[Composites Communications] MXenes for polymer matrix electromagnetic interference shielding composites: A review
writer:Ping Song, Bei Liu, Hua Qiu*, Xuetao Shi, Dapeng Cao, Junwei Gu*
keywords:Electromagnetic interference shielding,MXene,MXene/polymer composites,Research progress
source:期刊
specific source:Composites Communications
Issue time:2021年
The vigorous development of electronic equipment and wireless communication make the concealment and harm of electromagnetic radiation increasingly prominent, which seriously affects the normal operation of electrical equipment. Therefore, it is momentous to evolve new electromagnetic interference (EMI) shielding materials with excellent comprehensive performances. In recent years, two-dimensional layered transition metal carbides, nitride or carbonitrides (MXenes), have received extensive attention in the EMI shielding field because of their outstanding electrical conductivity (σ), hydrophilicity and chemical activity. This review introduces the basic performances of MXenes as well as their precursor MAX. Subsequently, the influences of different precursor MAX and fabrication methods on the structures and properties of MXenes are summarized. Then it focuses on the preparation methods of MXenes and their MXenes/polymer EMI shielding composites and their latest research progress. Finally, the key scientific and technical problems to be solved urgently in MXenes and their MXenes/polymer EMI shielding composites are proposed, and the development trend of MXenes and their MXenes/polymer EMI shielding composites is prospected.

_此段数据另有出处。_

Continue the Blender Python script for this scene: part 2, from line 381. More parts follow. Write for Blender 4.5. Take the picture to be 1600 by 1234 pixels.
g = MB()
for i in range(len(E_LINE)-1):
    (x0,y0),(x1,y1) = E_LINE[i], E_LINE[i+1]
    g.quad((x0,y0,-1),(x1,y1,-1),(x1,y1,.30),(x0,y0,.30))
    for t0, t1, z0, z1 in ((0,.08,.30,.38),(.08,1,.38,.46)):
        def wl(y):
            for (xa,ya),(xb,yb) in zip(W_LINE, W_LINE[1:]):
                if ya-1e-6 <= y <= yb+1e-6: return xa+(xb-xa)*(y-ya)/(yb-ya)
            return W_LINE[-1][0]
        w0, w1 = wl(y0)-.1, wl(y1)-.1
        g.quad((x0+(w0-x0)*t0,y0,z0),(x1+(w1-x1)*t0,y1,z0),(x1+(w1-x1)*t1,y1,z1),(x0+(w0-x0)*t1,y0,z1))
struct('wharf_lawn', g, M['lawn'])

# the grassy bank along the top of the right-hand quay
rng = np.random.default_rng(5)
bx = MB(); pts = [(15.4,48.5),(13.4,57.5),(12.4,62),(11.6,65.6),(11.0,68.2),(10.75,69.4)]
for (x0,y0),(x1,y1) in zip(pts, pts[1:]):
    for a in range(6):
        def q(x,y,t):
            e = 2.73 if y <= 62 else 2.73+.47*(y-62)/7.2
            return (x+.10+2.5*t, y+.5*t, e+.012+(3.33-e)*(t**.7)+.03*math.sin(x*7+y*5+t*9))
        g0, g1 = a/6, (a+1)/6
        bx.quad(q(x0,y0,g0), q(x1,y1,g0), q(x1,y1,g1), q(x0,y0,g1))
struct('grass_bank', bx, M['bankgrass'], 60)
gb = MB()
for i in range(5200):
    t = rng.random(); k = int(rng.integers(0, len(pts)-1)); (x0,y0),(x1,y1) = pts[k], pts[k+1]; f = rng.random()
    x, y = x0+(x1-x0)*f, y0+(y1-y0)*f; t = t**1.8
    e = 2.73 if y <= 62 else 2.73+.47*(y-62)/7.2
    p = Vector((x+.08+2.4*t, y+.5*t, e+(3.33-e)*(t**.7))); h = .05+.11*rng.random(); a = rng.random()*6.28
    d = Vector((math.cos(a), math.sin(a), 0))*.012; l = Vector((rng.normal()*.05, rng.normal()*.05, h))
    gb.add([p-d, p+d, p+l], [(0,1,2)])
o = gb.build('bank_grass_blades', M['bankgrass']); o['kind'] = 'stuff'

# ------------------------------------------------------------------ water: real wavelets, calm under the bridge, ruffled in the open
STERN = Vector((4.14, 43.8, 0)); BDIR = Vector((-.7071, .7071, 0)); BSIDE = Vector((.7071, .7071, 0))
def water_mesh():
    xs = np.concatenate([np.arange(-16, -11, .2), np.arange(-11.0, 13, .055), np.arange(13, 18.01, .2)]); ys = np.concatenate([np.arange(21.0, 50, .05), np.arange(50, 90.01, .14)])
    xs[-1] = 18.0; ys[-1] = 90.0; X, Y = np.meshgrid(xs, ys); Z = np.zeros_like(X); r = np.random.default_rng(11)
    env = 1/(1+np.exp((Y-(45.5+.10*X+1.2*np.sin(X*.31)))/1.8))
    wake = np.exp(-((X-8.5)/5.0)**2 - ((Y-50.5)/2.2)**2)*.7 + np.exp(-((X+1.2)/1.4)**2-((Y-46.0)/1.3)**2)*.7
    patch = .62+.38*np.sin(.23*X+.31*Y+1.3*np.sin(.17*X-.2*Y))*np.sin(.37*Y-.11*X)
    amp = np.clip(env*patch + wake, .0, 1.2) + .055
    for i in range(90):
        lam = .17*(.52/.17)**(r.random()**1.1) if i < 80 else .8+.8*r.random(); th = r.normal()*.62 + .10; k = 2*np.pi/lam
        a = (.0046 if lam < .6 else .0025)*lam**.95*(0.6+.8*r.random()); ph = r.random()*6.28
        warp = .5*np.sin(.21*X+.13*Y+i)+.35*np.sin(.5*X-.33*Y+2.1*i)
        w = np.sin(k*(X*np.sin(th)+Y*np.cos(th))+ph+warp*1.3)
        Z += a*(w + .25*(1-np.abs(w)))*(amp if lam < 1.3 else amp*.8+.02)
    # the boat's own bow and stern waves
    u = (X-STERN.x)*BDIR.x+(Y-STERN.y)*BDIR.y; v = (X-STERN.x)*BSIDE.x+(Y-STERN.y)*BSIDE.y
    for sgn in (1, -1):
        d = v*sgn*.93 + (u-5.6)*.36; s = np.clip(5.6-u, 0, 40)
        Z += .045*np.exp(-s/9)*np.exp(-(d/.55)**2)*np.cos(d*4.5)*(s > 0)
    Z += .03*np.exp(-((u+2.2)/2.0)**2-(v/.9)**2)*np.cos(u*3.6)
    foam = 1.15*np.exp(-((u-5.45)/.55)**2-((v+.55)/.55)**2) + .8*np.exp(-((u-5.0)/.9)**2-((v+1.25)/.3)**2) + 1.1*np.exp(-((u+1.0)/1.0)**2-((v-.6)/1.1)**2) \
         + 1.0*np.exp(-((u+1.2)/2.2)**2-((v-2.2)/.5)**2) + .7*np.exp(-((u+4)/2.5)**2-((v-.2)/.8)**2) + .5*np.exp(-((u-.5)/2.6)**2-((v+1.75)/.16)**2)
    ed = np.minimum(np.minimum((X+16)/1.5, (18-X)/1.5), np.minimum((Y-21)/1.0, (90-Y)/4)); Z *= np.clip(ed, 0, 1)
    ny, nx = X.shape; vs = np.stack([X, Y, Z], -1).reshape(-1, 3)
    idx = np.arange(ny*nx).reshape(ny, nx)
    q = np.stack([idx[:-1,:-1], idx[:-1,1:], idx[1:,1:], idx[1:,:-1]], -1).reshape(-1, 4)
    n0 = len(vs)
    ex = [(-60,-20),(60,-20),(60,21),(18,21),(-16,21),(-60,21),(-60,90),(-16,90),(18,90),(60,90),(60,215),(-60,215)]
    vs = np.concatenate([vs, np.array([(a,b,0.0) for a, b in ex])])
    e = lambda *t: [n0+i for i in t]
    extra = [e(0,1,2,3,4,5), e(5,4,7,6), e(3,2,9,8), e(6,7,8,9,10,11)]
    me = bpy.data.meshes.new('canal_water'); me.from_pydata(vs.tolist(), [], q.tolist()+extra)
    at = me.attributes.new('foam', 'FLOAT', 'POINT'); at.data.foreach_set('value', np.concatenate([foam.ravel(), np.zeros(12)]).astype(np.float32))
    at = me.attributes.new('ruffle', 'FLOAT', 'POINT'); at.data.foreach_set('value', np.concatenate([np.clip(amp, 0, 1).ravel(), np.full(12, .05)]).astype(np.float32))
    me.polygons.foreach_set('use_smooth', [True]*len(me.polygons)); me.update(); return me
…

本文綜述了MXene的性質、制備方法,以及MXene/聚合物電磁屏蔽復合材料的制備方法和最新研究進展。然而,現階段MAX相和MXene的成本較高,其制備工藝較為復雜,因此降低MAX相及MXene的成本,開發新的制備工藝是實現低成本MXene工業化生產的必經之路。同時,MXene表面的官能團不利于其導電特性的充分發揮,采用惰性氣體或還原性氣體對其進行高溫處理可以有效去除-F、-OH等官能團,但會造成MXene的氧化,因此開發不含表面官能團的MXene是今后的重點研究方向之一。此外,物理共混法制備MXene/聚合物電磁屏蔽復合材料工藝簡單、適用性廣,但通常需要較高填充量的MXene以構筑有效的MXene導電網絡,不可避免地對MXene/聚合物電磁屏蔽復合材料的力學性能、加工性能和成本等帶來影響;冷凍干燥法可以構筑完整的MXene三維導電網絡同時保持其三維多孔結構,有效降低MXene的導電逾滲值,但較高孔隙率會加速MXene的氧化;預支成型法通過回填聚合物基體將MXene與空氣隔絕,有效提高MXene的抗氧化性,但聚合物基體和MXene之間無化學作用,使其力學性能較差;真空輔助抽濾法可以形成均勻的MXene導電網絡,但聚合物基體和MXene大多通過氫鍵交聯,其結合力相對較弱,力學性能有待進一步提升;多層交替抽濾由于聚合物層具有機械框架效應賦予MXene/聚合物電磁屏蔽復合膜優異的力學性能優異,但多層結構通常難以形成貫通的MXene導電網絡。為了充分發揮MXene的高導電特性,合理而高效的結構設計和新型制備方法的開發對于制備下一代高性能MXene/聚合物電磁屏蔽復合材料是必要且至關重要。隨著科學技術的不斷進步,MXene及其MXene/聚合物電磁屏蔽復合材料的研究體系、制備方法及其賦予的綜合性能也會不斷地完善。